How are they going to, or how should they?
I'll try answering the former with the incomplete amount of info we have. Brand saturation. I think that the NX will be fine hardware wise, but I think what Nintendo is truly ramping up to do is make their brand relevant and mainstream again. Not Mario. Not Pokemon. Nintendo.
They are going to start with the mobile games and the most important bit, which is the new membership program. They are going to use both in tandem with one another to rapidly spread brand awareness and get as many people signed up as possible to the program through the initial game.
I think they'll announce more media partnerships down the road, including a television show/feature film. Those will also try and connect people to the new membership program. By this time next year, the momentum will already have shifted in Nintendo's favor as most of these announcements will be made including the NX and Nintendo's mobile games successful.

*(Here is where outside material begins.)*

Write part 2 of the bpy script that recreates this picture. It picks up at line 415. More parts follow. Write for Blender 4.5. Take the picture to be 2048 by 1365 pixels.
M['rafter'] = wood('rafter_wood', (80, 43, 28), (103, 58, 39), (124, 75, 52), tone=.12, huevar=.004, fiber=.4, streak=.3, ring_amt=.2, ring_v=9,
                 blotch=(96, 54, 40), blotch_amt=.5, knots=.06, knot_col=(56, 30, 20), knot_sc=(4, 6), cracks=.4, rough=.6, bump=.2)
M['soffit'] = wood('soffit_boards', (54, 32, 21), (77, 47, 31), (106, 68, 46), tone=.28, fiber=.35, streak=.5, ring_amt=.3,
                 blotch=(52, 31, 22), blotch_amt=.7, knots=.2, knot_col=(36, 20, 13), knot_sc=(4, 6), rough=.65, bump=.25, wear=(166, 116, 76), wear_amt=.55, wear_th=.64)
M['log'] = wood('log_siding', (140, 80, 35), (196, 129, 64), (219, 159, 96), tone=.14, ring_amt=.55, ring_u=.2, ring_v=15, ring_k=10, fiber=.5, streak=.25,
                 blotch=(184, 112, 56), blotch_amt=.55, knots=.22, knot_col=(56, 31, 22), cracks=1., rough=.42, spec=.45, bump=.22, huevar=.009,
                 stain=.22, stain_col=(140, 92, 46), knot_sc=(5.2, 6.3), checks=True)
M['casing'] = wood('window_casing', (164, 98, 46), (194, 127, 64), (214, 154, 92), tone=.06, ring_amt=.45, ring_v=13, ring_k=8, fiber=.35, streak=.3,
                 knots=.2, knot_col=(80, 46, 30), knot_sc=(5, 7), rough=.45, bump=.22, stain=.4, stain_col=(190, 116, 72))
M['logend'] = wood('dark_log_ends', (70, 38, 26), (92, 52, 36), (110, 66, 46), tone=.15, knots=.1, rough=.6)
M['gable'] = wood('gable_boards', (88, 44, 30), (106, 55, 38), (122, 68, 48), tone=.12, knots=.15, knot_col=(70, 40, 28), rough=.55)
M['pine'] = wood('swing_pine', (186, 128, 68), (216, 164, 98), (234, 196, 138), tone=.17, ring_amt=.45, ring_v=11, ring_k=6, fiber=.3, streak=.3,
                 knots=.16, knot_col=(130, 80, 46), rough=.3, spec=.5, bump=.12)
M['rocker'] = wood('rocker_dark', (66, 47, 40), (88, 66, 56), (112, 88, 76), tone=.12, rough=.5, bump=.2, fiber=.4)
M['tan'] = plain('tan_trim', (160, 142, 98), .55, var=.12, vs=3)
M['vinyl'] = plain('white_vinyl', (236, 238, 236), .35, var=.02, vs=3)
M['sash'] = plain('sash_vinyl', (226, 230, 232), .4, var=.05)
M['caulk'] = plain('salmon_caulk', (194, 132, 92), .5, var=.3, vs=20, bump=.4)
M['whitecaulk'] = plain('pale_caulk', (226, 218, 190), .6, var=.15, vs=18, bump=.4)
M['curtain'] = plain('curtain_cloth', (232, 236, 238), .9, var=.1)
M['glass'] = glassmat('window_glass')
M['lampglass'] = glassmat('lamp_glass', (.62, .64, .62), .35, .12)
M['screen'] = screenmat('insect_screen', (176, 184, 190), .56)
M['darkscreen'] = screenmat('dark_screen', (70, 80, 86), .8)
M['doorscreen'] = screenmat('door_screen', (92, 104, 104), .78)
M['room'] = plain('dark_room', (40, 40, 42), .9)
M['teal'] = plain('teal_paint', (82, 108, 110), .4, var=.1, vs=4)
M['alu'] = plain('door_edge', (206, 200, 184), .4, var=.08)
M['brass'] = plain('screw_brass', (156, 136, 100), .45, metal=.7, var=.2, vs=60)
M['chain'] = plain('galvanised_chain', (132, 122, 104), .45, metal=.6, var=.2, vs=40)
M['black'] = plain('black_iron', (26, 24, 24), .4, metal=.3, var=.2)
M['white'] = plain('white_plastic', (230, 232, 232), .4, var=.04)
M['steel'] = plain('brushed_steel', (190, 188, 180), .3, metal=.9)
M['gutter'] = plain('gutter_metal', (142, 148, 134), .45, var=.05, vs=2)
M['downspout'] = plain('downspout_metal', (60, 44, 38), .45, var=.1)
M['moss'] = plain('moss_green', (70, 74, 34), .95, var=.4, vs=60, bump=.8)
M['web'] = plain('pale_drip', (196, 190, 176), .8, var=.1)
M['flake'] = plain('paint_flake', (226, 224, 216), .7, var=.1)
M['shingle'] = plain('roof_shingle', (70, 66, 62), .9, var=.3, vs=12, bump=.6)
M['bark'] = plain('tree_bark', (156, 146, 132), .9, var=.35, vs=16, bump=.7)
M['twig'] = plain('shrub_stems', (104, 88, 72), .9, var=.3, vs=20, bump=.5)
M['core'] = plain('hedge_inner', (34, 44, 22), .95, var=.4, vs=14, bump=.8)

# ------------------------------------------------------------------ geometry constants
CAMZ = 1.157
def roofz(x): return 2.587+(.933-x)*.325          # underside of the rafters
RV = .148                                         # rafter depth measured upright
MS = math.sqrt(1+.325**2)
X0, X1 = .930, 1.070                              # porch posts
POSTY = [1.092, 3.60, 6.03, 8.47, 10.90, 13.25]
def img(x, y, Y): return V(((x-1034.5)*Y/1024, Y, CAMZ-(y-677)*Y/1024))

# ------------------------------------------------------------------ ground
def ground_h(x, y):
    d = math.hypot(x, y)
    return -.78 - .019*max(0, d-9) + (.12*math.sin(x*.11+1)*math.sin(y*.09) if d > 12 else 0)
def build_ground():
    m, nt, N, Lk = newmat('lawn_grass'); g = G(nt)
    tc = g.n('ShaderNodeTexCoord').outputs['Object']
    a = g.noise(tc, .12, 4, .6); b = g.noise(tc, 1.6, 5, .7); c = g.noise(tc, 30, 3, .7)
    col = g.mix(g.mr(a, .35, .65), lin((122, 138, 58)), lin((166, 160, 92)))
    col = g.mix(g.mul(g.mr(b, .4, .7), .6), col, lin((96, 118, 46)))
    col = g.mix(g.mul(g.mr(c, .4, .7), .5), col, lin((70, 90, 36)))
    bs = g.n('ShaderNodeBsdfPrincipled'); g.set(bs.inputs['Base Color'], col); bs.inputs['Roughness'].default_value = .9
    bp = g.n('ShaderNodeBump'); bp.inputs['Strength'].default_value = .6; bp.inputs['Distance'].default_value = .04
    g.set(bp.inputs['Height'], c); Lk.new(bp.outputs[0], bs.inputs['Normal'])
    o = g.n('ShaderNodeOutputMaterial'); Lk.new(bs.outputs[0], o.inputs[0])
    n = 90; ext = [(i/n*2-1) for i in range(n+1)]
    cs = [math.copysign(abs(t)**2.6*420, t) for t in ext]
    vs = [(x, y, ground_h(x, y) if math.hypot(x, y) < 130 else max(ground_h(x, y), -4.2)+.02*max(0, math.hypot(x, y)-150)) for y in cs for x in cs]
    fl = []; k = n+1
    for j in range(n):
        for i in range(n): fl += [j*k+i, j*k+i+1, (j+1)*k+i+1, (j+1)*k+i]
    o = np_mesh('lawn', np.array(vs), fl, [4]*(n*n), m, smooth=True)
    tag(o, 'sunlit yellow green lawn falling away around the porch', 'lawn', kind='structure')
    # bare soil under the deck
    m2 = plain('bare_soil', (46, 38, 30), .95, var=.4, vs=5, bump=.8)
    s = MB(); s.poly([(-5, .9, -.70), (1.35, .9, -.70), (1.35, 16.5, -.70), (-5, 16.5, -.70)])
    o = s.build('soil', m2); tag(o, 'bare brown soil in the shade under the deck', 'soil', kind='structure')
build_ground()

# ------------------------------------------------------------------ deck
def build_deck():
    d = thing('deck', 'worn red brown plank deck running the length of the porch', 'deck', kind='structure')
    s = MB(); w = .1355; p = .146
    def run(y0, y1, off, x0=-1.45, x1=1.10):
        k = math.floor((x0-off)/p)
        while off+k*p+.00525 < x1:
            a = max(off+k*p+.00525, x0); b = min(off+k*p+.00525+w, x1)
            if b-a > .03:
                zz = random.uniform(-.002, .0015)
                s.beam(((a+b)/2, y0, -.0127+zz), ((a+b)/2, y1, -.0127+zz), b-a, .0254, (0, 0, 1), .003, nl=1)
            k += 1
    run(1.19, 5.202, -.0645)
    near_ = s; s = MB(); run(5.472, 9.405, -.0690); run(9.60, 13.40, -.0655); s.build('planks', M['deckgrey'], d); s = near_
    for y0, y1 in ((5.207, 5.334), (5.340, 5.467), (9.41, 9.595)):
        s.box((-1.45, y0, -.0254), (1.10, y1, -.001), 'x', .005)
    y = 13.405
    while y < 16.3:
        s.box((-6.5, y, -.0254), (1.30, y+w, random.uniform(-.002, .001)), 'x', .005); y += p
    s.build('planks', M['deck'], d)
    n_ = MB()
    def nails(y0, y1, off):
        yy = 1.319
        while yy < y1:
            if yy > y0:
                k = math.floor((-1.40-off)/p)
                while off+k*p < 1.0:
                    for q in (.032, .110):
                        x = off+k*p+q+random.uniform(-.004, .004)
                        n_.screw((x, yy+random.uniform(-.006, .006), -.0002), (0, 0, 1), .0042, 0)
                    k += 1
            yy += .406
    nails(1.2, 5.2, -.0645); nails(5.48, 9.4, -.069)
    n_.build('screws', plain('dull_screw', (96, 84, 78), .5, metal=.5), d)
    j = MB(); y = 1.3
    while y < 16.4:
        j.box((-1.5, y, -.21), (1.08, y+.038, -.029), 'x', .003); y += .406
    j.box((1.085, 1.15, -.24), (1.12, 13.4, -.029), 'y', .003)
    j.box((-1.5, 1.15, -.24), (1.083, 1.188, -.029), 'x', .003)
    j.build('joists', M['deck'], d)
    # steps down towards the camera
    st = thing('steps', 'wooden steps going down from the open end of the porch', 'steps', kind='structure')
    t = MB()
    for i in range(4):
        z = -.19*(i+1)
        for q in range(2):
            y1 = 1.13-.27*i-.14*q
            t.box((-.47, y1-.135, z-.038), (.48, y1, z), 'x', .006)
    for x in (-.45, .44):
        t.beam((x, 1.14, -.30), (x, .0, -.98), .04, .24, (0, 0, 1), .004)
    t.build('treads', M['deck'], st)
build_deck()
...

The NX will be advertised heavily in tandem with the new membership program, the one of which tens of millions of people will be apart of. The mobile game will be a fad, definitely, but a much more organized and controlled fad than what the Wii was, and with longer legs.
Once people are acclimated to the new Nintendo ecosystem, they will be introduced to the NX. Just by pure brand exposure, it will launch successfully. That's never been the issue. The longevity will come from how good the tech is, which is up in the air, how good the UI experience is, which I think will be Nintendo's best work yet and something honestly revolutionary for the industry, and how integrated it is to the membership program, which is obviously the primary point of it.
And obviously the games. But I really think the most important thing to the NX's success will be it's firmware. The NX will live or die by how well it connects, from launch, to everything. At launch, it needs to have seamless and innovative connections to mobile through the membership program. At launch, it needs to have perfect integration between the NX and NXDS, even if that means delaying one of them behind the scenes.
People don't want to hear it, or at least they like to underplay it, but that dichotomy between playing all your console games on the go and then seamlessly at home is what will send NXs flying off shelves, but it has to be perfect at launch. If someone wants to just own the NXDS and that's it, 95% of those games all need to be playable there without a hitch. If someone owns both, they need to be able to seamlessly interchange between both.
If I start Zelda U on my NX at home, I need to be able to save, shut it off, take my NX on the train, and continue playing without even thinking about it. If it's not that seamless, at launch, the NX fail.
That means that the NX needs to have perfect cloud support so that cross saves are effortless, the NXDS needs to have a taxed data plan that is "free" to the consumer, the membership program integration needs to be perfect between both devices, and cross-buy needs to be implemented without a hitch. And much more. If it isn't perfect, it will fail. If it is perfect, it will be revolutionary.